Thursday, August 09, 2018

Streetsblog, the Chronicle, and high-speed rail

Roger Rudick

From today's SF Chronicle:
Beneath the art-bedecked terrazzo floor of San Francisco’s Salesforce Transit Center is an enormous concrete box waiting to be filled. It’s an end point for bullet trains that may someday zip in from Los Angeles, and commuter Caltrain locomotives chugging up the Peninsula to the South of Market district. But when the center opens Sunday, that concourse will remain empty. It will likely stay that way for years.

There is no firm timeline or funding source for the long-promised train service. While transportation officials seek to build momentum for this next phase, San Francisco City Hall is touting a new approach that could raise the cost to $6 billion from an already expensive $4 billion. 
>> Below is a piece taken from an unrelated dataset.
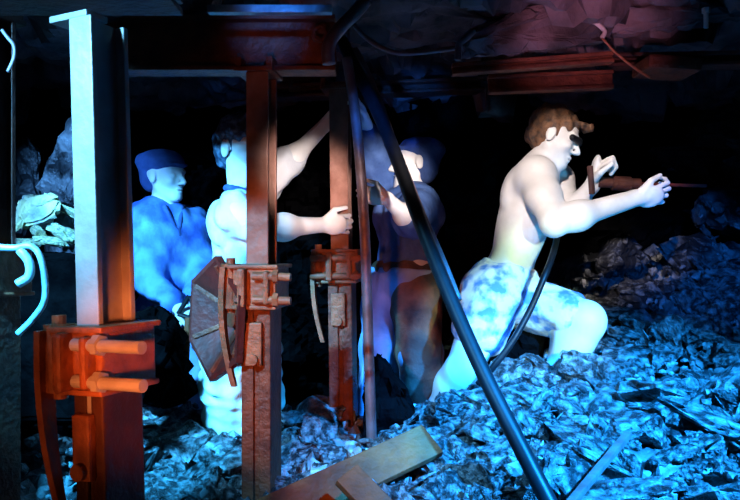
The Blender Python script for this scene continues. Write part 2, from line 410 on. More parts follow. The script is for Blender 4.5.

That’s caused some politicians and transit enthusiasts to worry, even as they remain adamant that the rail extension will happen. Because it must happen, said state Sen. Scott Wiener, D-San Francisco. “Every major transformational transit project ever has been more expensive than we thought, had taken more time than we thought,” Wiener said. “We’ll find a way.”
Rob's comment:
The "new approach" mentioned above is a tunnel from Mission Bay to the Transbay Terminal at a cost of $6 billion! 

Scott Wiener is a fantasist on tunnels under the city and has a sketchy relationship with reality. 

Like other members of the Democratic Party, he's also delusional about the high-speed rail project that will never get to the Transbay Terminal:
There’s also uncertainty about what comes next — including when, or if, commuter trains and high-speed rail will reach the transit center. The current timetable calls for high-speed rail service between the Central Valley and San Francisco to debut in 2029. There’s a $4 billion budget estimate to add 1.3 miles of underground tracks from Mission Bay up Second Street into a concrete shell that now sits empty beneath the facility.
Regardless of how many billions the tunnel from Mission Bay to the Transbay Terminal will cost, the project first has to tunnel 13.5 miles under the Pacheco Pass to even get from the Central Valley to Northern California, not to mention the 36 miles of tunnels under the San Gabriel and Tehachapi Mountains required to reach LA!

Supporters of the project have always been fuzzy about its "funding source." Just the interest on the $9.95 billion in bonds authorized by state voters in 2008 will be $647 million a year for 30 years! 

Those payments will come out of the state's general fund. What will Governor Newsom do when the next recession hits? Cut vital services for people or put an end to this dumb project? Since public support for the project is already shaky, Newsom's answer to that question should be obvious.

Roger Rudick and anti-car Streetsblog support the project, since trains aren't cars, which makes them almost as good as bicycles. 

Rudick wouldn't have been hired as editor of SF Streetsblog if he opposed the project.

The SF Chronicle continues to support the project by avoiding a close look at the cost issue. 

The Transbay Terminal
...will be the downtown hub for bus commuters from the East Bay---and if all goes according to plan, for train commuters from all over the state. That's a big if, though. Without the substantial foot traffic that Gov. Jerry Brown's promised high-speed rail project would bring to the transit center, its success isn't guaranteed. Unfortunately, high-speed rail currently faces entrenched opposition, escalating costs and an uncertain future. With Brown leaving the governor's office soon, high-speed rail looks further away than ever. But the transit center is too big a project to be abandoned to the political whims of high-speed rail's naysayers and NIMBYs...
That's as close as the Chronicle ever gets to a serious analysis of the project.